* [Work required] Starting from the top of the material, restate each line exactly until the line that contains "1.43, .03)).build('foot', 'black_matte', t)", which is also copied. Pictures are excluded.

* [Stored data]
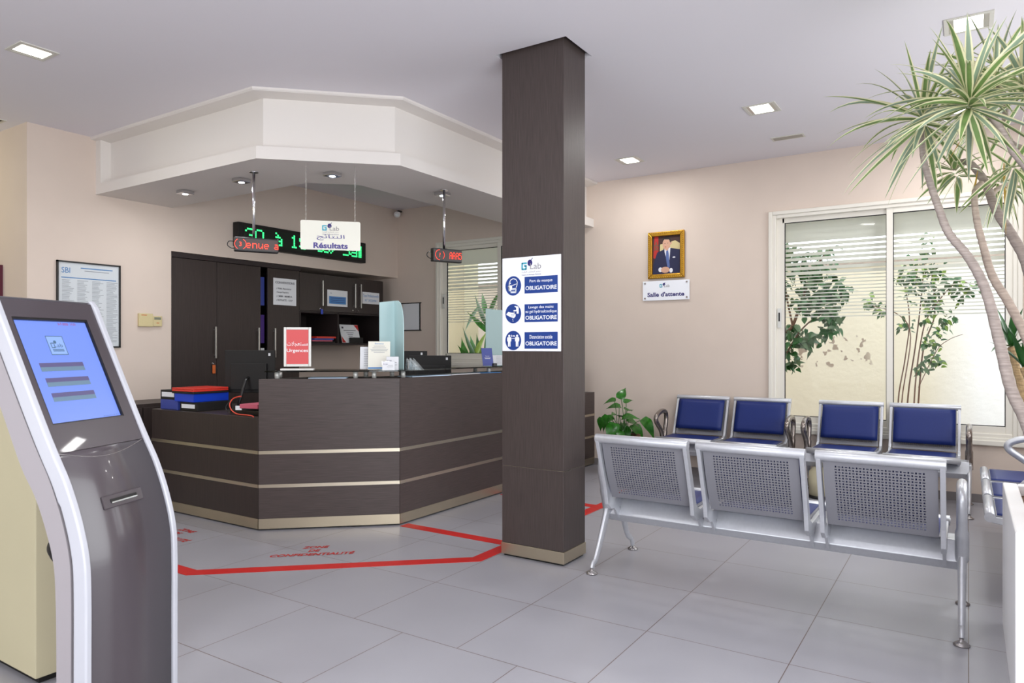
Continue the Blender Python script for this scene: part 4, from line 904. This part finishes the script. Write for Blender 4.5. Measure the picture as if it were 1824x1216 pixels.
q.add([kp(-.335, 1.42, rw), kp(-.335, 1.42, KW-rw), kp(-.40, 1.385, KW-rw), kp(-.40, 1.385, rw)], [(0, 1, 2, 3)]); q.build('rear_panel', 'kiosk_silver', t)
q = MB(); hc = kp(-.095, .635, .09); q.lathe((0, 0, 0), [(.0, .105), (.03, .10), (.052, .07), (.062, 0)], 24)
rot = KNn.to_track_quat('Z', 'Y').to_matrix(); q.v = [hc-rot @ v*.95 for v in q.v]; q.build('rear_fan_cover', 'black_matte', t)
MB().obox(kp(-.06, .008, KW/2), DW, KNn, UP, KW+.02, .30, .016).build('base_plate', 'kiosk_silver', t, .003)
# cream cabinet behind the kiosk
t = thing('storage_box', 'pale cream panelled cabinet standing behind the ticket kiosk, seen at its lower left', 'cabinet', (-3.4, 1.45, 0))
MB().box((-3.9, 1.235, .03), (-2.9, 1.45, 1.10)).build('body', 'paint_cream', t, .004); MB().box((-3.87, 1.26, 0), (-2.93, 1.43, .03)).build('foot', 'black_matte', t)

# ------------------------------------------------------------------ waiting-room benches
def perf_panel(mb, x0, x1, pts, mx, nx, ny):
    # sheet spanned between x0..x1 along a (y,z) profile with staggered slots, both faces + slot walls
    a, b = Vector(pts[0]), Vector(pts[-1])
    hx0, hx1 = x0+mx, x1-mx; px = (hx1-hx0)/nx; L = (b-a).length; s0 = .09*L; s1 = .92*L; ps = (s1-s0)/ny
    d = (b-a)/L; nrm = Vector((-d.y, d.x)); th = .0015
    def P(x, s, o):
        bow = .012*math.sin(PI*s/L); q = a+d*s+nrm*(o-bow); return (x, q.x, q.y)
    xs = [x0]+[hx0+i*px for i in range(nx+1)]+[x1]; ss = [0]+[s0+j*ps for j in range(ny+1)]+[L]
    for i in range(len(xs)-1):
        for j in range(len(ss)-1):
            X0, X1, S0, S1 = xs[i], xs[i+1], ss[j], ss[j+1]
            inside = 1 <= i <= nx and 1 <= j <= ny
            for o, fl_ in ((th, 0), (-th, 1)):
                if not inside: vs = [P(X0, S0, o), P(X1, S0, o), P(X1, S1, o), P(X0, S1, o)]; mb.add(vs, [(0, 1, 2, 3) if fl_ else (3, 2, 1, 0)])
                else:
                    cx, cs = (X0+X1)/2, (S0+S1)/2; hw, hh = (.36*px, .19*ps) if (i+j) % 2 else (.22*px, .33*ps)
                    vs = [P(X0, S0, o), P(X1, S0, o), P(X1, S1, o), P(X0, S1, o), P(cx-hw, cs-hh, o), P(cx+hw, cs-hh, o), P(cx+hw, cs+hh, o), P(cx-hw, cs+hh, o)]
                    fs = [(0, 1, 5, 4), (1, 2, 6, 5), (2, 3, 7, 6), (3, 0, 4, 7)]; mb.add(vs, fs if fl_ else [f[::-1] for f in fs])
            if inside:
                vs = [P(cx-hw, cs-hh, th), P(cx+hw, cs-hh, th), P(cx+hw, cs+hh, th), P(cx-hw, cs+hh, th), P(cx-hw, cs-hh, -th), P(cx+hw, cs-hh, -th), P(cx+hw, cs+hh, -th), P(cx-hw, cs+hh, -th)]
                mb.add(vs, [(k, (k+1) % 4, 4+(k+1) % 4, 4+k) for k in range(4)])
PITCH, SW = .557, .508
def pad(mb, x0, x1, p0, p1, o0, o1, r_=.012):
    # cushion between profile points p0->p1 (y,z), offset range o0..o1 along the normal
    a, b = Vector(p0), Vector(p1); d = (b-a).normalized(); n = Vector((-d.y, d.x)); L = (b-a).length
    nx, ns = 10, 8
    def P(i, j, o):
        x = x0+(x1-x0)*i/nx; s = L*j/ns; q = a+d*s+n*o; return (x, q.x, q.y)
    top = []
    for j in range(ns+1):
        for i in range(nx+1):
            e = min(i, nx-i, j, ns-j); o = o1 if e >= 1 else o1-.010; top.append(P(i, j, o))
    bot = [P(i, j, o0) for j in range(ns+1) for i in range(nx+1)]
    w = nx+1; N = len(top); fs = [(j*w+i, j*w+i+1, (j+1)*w+i+1, (j+1)*w+i) for j in range(ns) for i in range(nx)]
    bd = [i for i in range(nx)]+[j*w+nx for j in range(ns)]+[ns*w+i for i in range(nx, 0, -1)]+[j*w for j in range(ns, 0, -1)]
    f2 = [(bd[k], N+bd[k], N+bd[(k+1) % len(bd)], bd[(k+1) % len(bd)]) for k in range(len(bd))]
    mb.add(top+bot, [f[::-1] for f in fs]+[f[::-1] for f in f2]+[tuple(N+q_ for q_ in f) for f in fs], True)
def make_bench(n, label, group, ff=.626, arm='silver'):
    t = thing('waiting_bench', label, 'bench', (0, 0, 0), 0, group)
    W_ = (n-1)*PITCH+SW; xl = W_/2+.056
    q = MB(); q.prism([(-xl, .285, .256), (-xl, .252, .300), (-xl, .298, .388), (-xl, .42, .388), (-xl, .455, .30), (-xl, .42, .256)], (2*xl, 0, 0)); q.build('beam', 'silver', t, .004, local=True)
    for k in range(n):
        xc = -W_/2+SW/2+k*PITCH; x0, x1 = xc-SW/2, xc+SW/2
        q = MB(); perf_panel(q, x0+.028, x1-.028, [(.006, .755), (.142, .424)], .045, 25, 21); bk = q.build('backrest', 'silver_panel', t, local=True)
        q = MB(); q.tube([(x0-.003, 0, .765), (x1+.003, 0, .765)], .0245, 18); q.build('top_rail', 'silver', bk, .002, local=True)
        q = MB(); pad(q, x0+.034, x1-.034, (.026, .744), (.148, .470), .006, .034); q.build('back_pad', 'vinyl', bk, local=True, label='navy blue back pad')
        q = MB(); q.prism([(x0+.02, .205, .415), (x0+.02, .21, .408), (x0+.02, .56, .412), (x0+.02, .56, .420), (x0+.02, .21, .418)], (SW-.04, 0, 0)); st = q.build('seat', 'silver_panel', t, local=True)
        q = MB(); q.tube([(x0-.004, .585, .412), (x1+.004, .585, .412)], .0245, 18)
        q.tube([(x0-.0065, .585, .412), (x1+.0065, .585, .412)], .012, 16); q.build('front_rail', 'silver', st, local=True)
        q = MB(); pad(q, x0+.03, x1-.03, (.555, .424), (.222, .424), -.002, .026); q.build('seat_pad', 'vinyl', st, local=True, label='navy blue seat pad')
        for xs_, sx in ((x0, 1), (x1-.021, 1)):
            q = MB(); out = [(-.022, .775), (-.020, .75), (.085, .47), (.105, .385), (.15, .352), (.24, .345), (.40, .352), (.585, .388), (.585, .415), (.40, .412), (.20, .405), (.15, .43), (.022, .752), (.022, .775)]
            q.prism([(xs_, a, b) for a, b in out[::-1]], (.021, 0, 0)); q.build('side_frame', 'silver', t, .003, local=True)
            q = MB(); q.prism([(xs_+.004, .115, .41), (xs_+.004, .20, .41), (xs_+.004, .27, .33), (xs_+.004, .262, .27), (xs_+.004, .21, .335)], (.014, 0, 0)); q.build('bracket', 'silver', t, local=True)
    for sx in (-1, 1):
        x = sx*xl
        q = MB(); q.tube(spline([(x, .265, .335), (x, .235, .28), (x, .115, .085), (x, .072, .055), (x, .058, .03)], 6), [.036-.018*min(1, i/15) for i in range(25)], 12, True, .62); lg = q.build('rear_leg', 'silver', t, local=True)
        MB().lathe((x, .056, 0), [(.0, 0), (.031, 0), (.032, .006), (.018, .016), (.008, .022), (.008, .034), (0, .034)], 20).build('foot', 'silver_dark', lg, local=True)
        q = MB(); q.tube(spline([(x, .30, .335), (x, .30+.18*(ff-.3)/.326-.04, .29), (x, ff-.086, .12), (x, ff-.026, .075), (x, ff-.002, .03)], 6), [.036-.018*min(1, i/15) for i in range(25)], 12, True, .62); lg = q.build('front_leg', 'silver', t, local=True)
        MB().lathe((x, ff, 0), [(.0, 0), (.031, 0), (.032, .006), (.018, .016), (.008, .022), (.008, .034), (0, .034)], 20).build('foot', 'silver_dark', lg, local=True)
        q = MB(); path = [(x, .268, .31), (x, .235, .40), (x, .195, .50), (x, .178, .57), (x, .19, .615), (x, .23, .638), (x, .31, .642), (x, .40, .622), (x, .445, .592), (x, .44, .556), (x, .39, .515), (x, .32, .46), (x, .285, .40), (x, .275, .33)]
        pp = spline(path, 5); q.tube(pp, [.030 if i < 8 or i > len(pp)-6 else .0235 for i in range(len(pp))], 12, True, .9); q.build('armrest', arm, t, local=True)
        q = MB(); q.box((x-.016, .23, .268), (x+.016, .43, .37)); q.build('beam_end', 'silver', t, .008, local=True)
    return t
GB = 'metal waiting benches with blue pads'
b3 = make_bench(3, 'three-seat perforated metal bench with its back to the camera, right of the column', GB); b3.location = (-.8915, 3.48, 0)
b3r = make_bench(3, 'three-seat blue padded bench at the right edge, behind the white planter', GB, .40); b3r.location = (.675, 5.06, 0); b3r.rotation_euler = (0, 0, PI/2)
b2 = make_bench(2, 'two-seat blue padded bench against the wall, left one beside the potted plant', GB, arm='silver_worn'); b2.location = (-1.893, 6.79, 0); b2.rotation_euler = (0, 0, PI)
b2r = copy_tree(b2); b2r['label'] = 'two-seat blue padded bench under the window, right one of the wall pair'; b2r.location = (-.585, 6.79, 0)
t = thing('waste_bin', 'pale cream bin with a black base on the floor under the right wall bench', 'bin', (-1.05, 6.35, 0))
MB().lathe((-1.05, 6.35, .02), [(.0, 0), (.075, 0), (.085, .12), (.078, .2), (.05, .235), (0, .245)], 20).build('body', 'paint_cream', t); MB().cyl((-1.05, 6.35, 0), .08, .025).build('base', 'black', t)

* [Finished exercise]
Continue the Blender Python script for this scene: part 4, from line 904. This part finishes the script. Write for Blender 4.5. Measure the picture as if it were 1824x1216 pixels.
q.add([kp(-.335, 1.42, rw), kp(-.335, 1.42, KW-rw), kp(-.40, 1.385, KW-rw), kp(-.40, 1.385, rw)], [(0, 1, 2, 3)]); q.build('rear_panel', 'kiosk_silver', t)
q = MB(); hc = kp(-.095, .635, .09); q.lathe((0, 0, 0), [(.0, .105), (.03, .10), (.052, .07), (.062, 0)], 24)
rot = KNn.to_track_quat('Z', 'Y').to_matrix(); q.v = [hc-rot @ v*.95 for v in q.v]; q.build('rear_fan_cover', 'black_matte', t)
MB().obox(kp(-.06, .008, KW/2), DW, KNn, UP, KW+.02, .30, .016).build('base_plate', 'kiosk_silver', t, .003)
# cream cabinet behind the kiosk
t = thing('storage_box', 'pale cream panelled cabinet standing behind the ticket kiosk, seen at its lower left', 'cabinet', (-3.4, 1.45, 0))
MB().box((-3.9, 1.235, .03), (-2.9, 1.45, 1.10)).build('body', 'paint_cream', t, .004); MB().box((-3.87, 1.26, 0), (-2.93, 1.43, .03)).build('foot', 'black_matte', t)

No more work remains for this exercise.